Not familiar with nettop in Terminal, but if nettop works well, couldn't a script (or even a macro utility) call it up very regularly, leave it open for a time period of your choosing, and then quit it. Loop this and… ?
There's no way to limit its run. With top, you can do "top -l1" and it will give you a one-pass output. nettop on the other hand will just continue to refresh until you quit. To that end, I just started it, dumping output to a file, spawned in a thread, and killed the thread a few seconds later.

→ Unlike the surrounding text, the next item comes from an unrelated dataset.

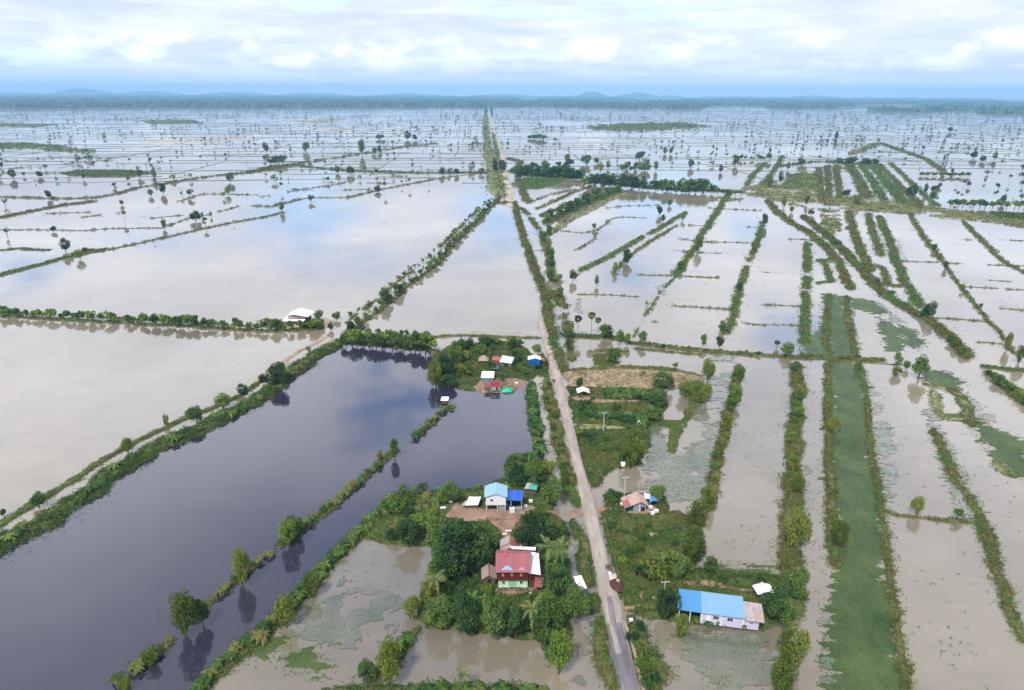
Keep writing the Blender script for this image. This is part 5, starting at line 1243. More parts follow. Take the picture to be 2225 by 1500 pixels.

Unfortunately, the file contains only ANSI-vommit. It makes extensive use of ansi escape sequences to run around the screen drawing and updating things, using a mix of common, uncommon, and archaic codes, many of which I wasn't even able to find descriptions for. (this isn't color changes, this is mainly moving the cursor around and clearing regions of the screen) It quickly became clear that (A) it would be necessary to parse the ansi stream to produce a screen capture, and (B) this is almost impossible to do without extensive and complete ansi documentation and a lot of time to write a parser. Not really practical. I was unable to find a tool to convert an ansi capture into a flat screenshot either. (that would have been
too easy!)
Whoever wrote nettop went way WAY overboard with the cursor movement. There are examples of 10 character ansi sequences to move the cursor right three spaces. TOP at least does the initial screen draw flat out. It uses ansi in a very limited manner to keep the screen refreshed when you don't provide the -l option, mainly to move the cursor back to the top of the screen to just overwrite the lines below, instead of hopping around the screen like a mad gopher, popping up to change numbers here and there. From a refresh perspective, nettop's method makes sense when bandwidth is seriously limited. Otherwise, no, you should not be doing that.
I did however find dozens of threads of people trying to find a way to get nettop to output a single pass, none finding success.